2 Matching Annotations
  1. Mar 2019
    1. Why words do this, how they do it, how to prevent them from doing it nobody knows. They do it without the writer’s will; often against his will. No writer presumably wishes to impose his own miserable character, his own private secrets and vices upon the reader. But has any writer, who is not a typewriter, succeeded in being wholly impersonal? Always, inevitably, we know them as well as their books.

      This is a valid point. In any piece, the author always injects some form of their personality/morals/ideas into their writing.
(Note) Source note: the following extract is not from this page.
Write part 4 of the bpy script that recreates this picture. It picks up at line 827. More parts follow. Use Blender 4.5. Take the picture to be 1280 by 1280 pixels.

It isn't always on purpose, but the way the reader understands it develops an assumption about who the author is.

    2. Written up opposite us in the railway carriage are the words: “Do not lean out of the window.” At the first reading the useful meaning, the surface meaning, is conveyed; but soon, as we sit looking at the words, they shuffle, they change; and we begin saying, “Windows, yes windows — casements opening on the foam of perilous seas in faery lands forlorn.”

      I find it amazing how so little can lead to such a creative daydream/train of thought when commuting. It is how I imagine many people on the Subway make the commute easier for themselves, myself included. I daydream all the time when travelling between boroughs; not only because it is fun but because with all the weird and wacky things we see in the city, it helps ad more spice to it.